In subsequent decades, Turley supervised the Church History Department as it merged with the Family History Department. He pushed the team to digitize many documents, helped guide the highly regarded Joseph Smith Papers Project (including the groundbreaking release of rare texts from Mormonism's founder) and assisted in the revision and renovation of the Church History Museum in downtown Salt Lake City.

As LDS Church historian, Steven E. Snow has worked daily with Turley for 4½ years and applauds this move.

"Rick has done a lot of television and radio interviews about church history, so he's comfortable and brilliant in doing that," said Snow, an LDS general authority. "Historical issues will continue to be an important part of public affairs' responsibility so Rick's knowledge of these issues will be extremely helpful in his future role."

For several years, Turley has been deeply involved in the writing and release of a series of essays exploring and explaining the sometimes sticky aspects of Mormon theology and history.

"We worked together off and on over a 12-year period," said retired church historian Marlin K. Jensen. "I found him to be brilliant, well read and well informed, not just about the church and its history, but about life generally."

Jensen's former associate is "very good under fire and can discourse on any subject," the emeritus general authority said Tuesday. "He can be given any tough assignment where they need a calm spokesperson. I can see why he would fit this job description."

Added Jensen: "I am a big fan."

Turley advanced to his current history department position in 2008, the same year Otterson was picked to head the public affairs wing.

An LDS Church PR man for more than 40 years, Otterson brought a breadth of experience to the highly visible assignment, including writing frequent blog posts on Mormonism for The Washington Post and handling an onslaught of media inquiries during Mitt Romney's historic run for the White House in 2012. The former Massachusetts governor became the first Latter-day Saint to win a major party's presidential nomination, giving rise to the so-called "Mormon moment."

The articulate Brit has overseen a department that includes 49 domestic staffers and 24 international ones, as well as dozens of missionaries and couples around the globe who work to explain the American-born faith to the world.
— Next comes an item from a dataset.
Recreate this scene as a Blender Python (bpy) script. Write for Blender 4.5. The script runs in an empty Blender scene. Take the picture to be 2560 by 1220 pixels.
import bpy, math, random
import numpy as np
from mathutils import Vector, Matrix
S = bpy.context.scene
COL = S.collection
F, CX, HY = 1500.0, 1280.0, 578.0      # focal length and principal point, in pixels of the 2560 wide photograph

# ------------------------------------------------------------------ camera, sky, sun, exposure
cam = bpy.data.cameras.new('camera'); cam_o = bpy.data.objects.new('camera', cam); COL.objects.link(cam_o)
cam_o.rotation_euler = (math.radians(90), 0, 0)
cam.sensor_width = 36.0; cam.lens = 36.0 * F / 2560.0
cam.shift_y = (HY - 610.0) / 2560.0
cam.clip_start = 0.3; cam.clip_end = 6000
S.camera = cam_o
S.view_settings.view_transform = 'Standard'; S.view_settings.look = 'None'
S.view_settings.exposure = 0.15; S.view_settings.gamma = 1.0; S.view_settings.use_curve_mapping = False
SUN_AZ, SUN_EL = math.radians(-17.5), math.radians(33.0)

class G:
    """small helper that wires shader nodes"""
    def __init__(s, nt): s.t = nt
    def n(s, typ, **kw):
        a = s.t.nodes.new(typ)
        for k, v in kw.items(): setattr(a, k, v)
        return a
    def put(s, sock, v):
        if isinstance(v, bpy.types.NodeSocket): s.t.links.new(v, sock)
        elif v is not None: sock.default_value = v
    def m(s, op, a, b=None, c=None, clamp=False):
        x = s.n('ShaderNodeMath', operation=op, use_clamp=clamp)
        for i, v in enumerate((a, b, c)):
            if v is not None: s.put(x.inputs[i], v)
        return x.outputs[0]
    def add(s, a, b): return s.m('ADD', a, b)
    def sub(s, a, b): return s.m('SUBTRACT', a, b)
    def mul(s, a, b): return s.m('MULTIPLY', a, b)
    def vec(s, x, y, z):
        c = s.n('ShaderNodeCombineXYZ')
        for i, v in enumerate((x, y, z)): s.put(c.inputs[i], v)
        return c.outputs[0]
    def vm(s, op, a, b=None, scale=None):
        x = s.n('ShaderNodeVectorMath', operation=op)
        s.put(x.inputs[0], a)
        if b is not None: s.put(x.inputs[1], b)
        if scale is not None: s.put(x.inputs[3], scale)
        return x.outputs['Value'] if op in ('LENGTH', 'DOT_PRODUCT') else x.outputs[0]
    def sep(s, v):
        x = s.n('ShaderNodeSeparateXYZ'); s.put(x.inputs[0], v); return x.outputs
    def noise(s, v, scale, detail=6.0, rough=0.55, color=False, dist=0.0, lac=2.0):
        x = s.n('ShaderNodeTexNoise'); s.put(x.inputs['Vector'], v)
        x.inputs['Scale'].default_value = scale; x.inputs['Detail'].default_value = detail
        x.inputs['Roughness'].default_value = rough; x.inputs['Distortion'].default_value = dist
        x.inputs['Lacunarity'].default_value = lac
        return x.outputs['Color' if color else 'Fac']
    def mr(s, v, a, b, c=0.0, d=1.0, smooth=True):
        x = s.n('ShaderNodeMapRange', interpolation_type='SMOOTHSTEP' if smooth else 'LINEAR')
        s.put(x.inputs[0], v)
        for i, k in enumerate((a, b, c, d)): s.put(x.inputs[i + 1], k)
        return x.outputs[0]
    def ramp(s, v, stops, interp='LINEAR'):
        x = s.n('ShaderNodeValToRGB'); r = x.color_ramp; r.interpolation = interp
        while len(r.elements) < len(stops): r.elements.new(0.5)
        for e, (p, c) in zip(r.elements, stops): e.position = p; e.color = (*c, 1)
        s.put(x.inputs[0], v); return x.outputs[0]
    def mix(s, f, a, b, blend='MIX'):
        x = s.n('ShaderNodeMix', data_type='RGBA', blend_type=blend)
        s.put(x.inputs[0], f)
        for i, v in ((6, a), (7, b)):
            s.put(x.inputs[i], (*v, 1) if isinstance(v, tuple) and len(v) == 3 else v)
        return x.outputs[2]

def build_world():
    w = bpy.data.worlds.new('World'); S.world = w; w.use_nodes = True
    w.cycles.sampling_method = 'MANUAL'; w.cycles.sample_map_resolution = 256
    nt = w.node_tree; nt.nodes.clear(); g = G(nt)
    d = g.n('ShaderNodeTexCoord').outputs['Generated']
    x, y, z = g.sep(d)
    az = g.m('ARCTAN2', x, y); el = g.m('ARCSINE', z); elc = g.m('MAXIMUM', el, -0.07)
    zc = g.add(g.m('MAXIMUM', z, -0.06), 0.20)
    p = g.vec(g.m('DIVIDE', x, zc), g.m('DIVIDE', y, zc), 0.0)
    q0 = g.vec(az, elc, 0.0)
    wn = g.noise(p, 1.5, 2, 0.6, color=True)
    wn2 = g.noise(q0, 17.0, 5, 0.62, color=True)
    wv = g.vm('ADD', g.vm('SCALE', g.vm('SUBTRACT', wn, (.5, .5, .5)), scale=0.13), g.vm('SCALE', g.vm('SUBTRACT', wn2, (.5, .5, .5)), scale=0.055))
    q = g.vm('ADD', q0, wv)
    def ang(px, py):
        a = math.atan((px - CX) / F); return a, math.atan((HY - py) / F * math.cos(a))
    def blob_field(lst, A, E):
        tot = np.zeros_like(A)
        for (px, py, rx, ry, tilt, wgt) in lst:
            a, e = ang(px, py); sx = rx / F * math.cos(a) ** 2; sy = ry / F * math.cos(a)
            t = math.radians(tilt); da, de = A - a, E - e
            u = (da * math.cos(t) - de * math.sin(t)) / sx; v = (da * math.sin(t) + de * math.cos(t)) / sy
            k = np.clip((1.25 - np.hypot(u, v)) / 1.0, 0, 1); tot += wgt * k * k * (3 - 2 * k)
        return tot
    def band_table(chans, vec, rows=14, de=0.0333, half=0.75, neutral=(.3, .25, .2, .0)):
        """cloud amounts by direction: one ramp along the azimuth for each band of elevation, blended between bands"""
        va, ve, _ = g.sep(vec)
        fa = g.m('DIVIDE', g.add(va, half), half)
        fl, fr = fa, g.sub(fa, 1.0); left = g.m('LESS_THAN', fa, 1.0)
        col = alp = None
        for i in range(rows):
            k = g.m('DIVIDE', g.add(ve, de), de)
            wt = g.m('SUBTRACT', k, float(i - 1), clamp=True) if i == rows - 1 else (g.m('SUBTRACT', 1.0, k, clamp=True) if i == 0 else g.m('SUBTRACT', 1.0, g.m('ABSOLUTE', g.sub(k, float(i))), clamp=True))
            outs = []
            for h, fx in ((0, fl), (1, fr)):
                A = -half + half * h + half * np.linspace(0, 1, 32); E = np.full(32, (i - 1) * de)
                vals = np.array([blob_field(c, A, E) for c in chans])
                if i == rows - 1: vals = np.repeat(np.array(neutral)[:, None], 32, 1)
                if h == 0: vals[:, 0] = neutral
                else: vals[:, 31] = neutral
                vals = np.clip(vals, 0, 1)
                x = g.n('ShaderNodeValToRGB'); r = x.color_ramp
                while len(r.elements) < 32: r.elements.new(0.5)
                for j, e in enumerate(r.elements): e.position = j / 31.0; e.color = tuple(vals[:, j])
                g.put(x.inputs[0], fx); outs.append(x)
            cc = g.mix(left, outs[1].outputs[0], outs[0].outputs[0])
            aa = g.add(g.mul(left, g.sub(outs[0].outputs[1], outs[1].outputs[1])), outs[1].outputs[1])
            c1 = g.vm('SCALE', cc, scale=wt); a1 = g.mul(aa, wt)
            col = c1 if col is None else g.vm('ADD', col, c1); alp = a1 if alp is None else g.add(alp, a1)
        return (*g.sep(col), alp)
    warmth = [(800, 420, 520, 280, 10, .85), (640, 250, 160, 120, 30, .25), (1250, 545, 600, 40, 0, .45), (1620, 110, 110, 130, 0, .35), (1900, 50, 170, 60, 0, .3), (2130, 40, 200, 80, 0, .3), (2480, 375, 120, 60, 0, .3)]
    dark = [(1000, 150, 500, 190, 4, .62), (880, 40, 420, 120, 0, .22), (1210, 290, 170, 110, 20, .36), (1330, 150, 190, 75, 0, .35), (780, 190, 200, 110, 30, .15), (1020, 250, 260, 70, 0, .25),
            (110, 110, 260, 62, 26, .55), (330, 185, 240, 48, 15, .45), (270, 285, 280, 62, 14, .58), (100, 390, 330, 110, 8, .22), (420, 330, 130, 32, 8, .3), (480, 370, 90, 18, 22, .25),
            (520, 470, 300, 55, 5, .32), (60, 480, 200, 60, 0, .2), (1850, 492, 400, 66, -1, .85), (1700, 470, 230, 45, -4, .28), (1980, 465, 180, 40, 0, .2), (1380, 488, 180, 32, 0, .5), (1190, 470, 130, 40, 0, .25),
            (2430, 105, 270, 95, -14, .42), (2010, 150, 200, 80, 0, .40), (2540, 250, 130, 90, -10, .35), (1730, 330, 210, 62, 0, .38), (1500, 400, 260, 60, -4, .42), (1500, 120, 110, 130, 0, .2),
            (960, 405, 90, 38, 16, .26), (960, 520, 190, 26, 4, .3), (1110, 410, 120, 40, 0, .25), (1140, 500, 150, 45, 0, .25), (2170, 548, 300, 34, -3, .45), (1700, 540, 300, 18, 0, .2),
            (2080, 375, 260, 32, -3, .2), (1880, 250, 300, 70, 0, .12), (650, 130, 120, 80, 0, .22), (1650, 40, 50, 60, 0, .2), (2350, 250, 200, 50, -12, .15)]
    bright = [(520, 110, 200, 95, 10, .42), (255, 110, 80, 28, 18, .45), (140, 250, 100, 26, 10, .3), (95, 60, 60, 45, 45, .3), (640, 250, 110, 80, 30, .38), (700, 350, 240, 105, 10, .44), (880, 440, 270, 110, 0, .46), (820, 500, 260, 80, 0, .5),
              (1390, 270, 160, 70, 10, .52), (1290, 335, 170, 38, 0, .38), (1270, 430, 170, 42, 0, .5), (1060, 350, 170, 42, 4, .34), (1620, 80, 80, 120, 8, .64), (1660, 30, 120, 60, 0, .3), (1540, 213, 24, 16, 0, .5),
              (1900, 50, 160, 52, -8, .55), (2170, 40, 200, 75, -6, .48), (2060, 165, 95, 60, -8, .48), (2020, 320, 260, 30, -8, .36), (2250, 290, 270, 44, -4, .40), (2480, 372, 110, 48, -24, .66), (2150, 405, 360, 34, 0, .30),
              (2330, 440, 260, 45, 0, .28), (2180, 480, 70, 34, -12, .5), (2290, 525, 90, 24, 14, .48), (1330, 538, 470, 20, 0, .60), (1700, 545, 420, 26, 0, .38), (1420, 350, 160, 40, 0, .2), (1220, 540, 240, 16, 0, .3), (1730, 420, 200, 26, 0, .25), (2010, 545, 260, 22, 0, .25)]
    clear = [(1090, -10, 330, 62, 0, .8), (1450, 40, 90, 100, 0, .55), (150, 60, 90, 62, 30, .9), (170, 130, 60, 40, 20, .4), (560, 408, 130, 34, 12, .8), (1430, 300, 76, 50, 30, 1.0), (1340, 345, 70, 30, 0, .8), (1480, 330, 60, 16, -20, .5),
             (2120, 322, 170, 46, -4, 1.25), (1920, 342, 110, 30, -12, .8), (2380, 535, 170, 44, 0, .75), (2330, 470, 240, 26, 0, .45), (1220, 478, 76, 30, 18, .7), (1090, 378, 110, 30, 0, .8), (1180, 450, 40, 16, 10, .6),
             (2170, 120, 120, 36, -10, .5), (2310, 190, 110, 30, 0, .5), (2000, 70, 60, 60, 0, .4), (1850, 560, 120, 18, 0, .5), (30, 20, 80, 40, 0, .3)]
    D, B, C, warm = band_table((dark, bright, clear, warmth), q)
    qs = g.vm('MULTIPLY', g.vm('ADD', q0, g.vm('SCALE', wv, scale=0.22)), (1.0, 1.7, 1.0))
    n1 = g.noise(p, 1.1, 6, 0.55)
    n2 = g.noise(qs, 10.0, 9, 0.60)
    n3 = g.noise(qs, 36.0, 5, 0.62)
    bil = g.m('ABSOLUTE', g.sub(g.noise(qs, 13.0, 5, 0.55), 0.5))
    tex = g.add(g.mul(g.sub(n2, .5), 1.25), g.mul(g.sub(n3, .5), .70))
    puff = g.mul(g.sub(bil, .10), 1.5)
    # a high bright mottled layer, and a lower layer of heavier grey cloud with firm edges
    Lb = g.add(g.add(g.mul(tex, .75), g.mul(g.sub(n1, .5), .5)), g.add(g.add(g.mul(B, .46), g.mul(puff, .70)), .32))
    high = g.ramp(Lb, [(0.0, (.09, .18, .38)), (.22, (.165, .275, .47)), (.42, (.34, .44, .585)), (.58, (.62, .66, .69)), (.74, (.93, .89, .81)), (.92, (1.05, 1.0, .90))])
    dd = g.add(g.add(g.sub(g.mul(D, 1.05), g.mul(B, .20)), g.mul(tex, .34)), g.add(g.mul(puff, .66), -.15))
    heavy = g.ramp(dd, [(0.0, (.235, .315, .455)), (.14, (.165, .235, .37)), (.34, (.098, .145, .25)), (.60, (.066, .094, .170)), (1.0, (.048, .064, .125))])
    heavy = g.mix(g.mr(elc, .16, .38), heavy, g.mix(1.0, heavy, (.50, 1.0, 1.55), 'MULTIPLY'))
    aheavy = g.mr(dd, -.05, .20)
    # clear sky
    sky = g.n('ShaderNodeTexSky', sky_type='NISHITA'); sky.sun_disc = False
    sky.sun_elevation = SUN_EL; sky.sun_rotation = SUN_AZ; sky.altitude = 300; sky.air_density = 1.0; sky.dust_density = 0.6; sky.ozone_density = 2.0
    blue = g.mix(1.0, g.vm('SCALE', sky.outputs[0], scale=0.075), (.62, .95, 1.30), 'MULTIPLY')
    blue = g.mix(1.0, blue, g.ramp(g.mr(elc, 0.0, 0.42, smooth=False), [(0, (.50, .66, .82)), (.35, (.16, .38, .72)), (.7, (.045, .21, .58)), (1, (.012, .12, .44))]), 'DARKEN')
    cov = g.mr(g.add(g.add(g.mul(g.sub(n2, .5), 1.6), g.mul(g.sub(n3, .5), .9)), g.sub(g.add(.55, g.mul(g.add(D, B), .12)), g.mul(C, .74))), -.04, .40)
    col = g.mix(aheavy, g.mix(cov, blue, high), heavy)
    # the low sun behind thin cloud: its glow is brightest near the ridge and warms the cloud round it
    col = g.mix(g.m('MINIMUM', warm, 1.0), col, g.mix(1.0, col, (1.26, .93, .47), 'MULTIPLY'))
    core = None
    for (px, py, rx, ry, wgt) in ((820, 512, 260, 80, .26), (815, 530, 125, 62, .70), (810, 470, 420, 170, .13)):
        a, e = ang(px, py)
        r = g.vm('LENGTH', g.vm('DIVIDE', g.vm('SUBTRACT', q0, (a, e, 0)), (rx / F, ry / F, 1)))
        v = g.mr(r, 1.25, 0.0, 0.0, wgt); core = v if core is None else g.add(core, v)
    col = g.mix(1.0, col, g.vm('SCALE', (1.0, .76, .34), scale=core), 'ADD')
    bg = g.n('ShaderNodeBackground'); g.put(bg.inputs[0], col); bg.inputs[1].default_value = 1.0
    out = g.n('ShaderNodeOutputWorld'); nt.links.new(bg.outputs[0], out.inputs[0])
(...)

During Otterson's tenure, the LDS Church unveiled its "I'm a Mormon" ad campaign, expanded its online presence and produced the "Meet the Mormons" feature film.

Otterson also penned defenses for the faith's refusal to ordain women to its all-male priesthood and responded to questions about gay rights, polygamy and Mormonism's origins. He once scathingly critiqued a best-selling book, "Under the Banner of Heaven," by journalist Jon Krakauer.

Otterson also was in charge when his department issued its response to the raunchy satirical "Book of Mormon" musical, the Broadway megahit that went on to win numerous Tony Awards.

"The production may attempt to entertain audiences for an evening," the church's statement said, "but the Book of Mormon as a volume of scripture will change people's lives forever by bringing them closer to Christ."

That playful plug has been hailed as a brilliant PR move.

Otterson, 67, plans to work side by side with Turley until retiring formally Aug. 31.

"We are thrilled to welcome Rick Turley to the public affairs department and look forward to serving with him," Von G. Keetch, of the faith's Seventy and executive director for public affairs, said in a news release, "and benefiting from his leadership, knowledge and experience."

For her part, Mormon podcaster Lindsay Hansen Park is encouraged by this appointment.

Turley's "scholarship has embraced a refreshing transparency that encourages me to believe that he will be committed to building trust in and outside of the Mormon community," said Park, assistant director of Sunstone Education Foundation and producer of the "Year of Polygamy" podcast. "His work is solid and important."

If that is any indication of how the historian will run the church's public affairs, she added, "we can look forward to a public affairs department that departs from the sometimes Orwellian messaging that has made dialogue so difficult in past years."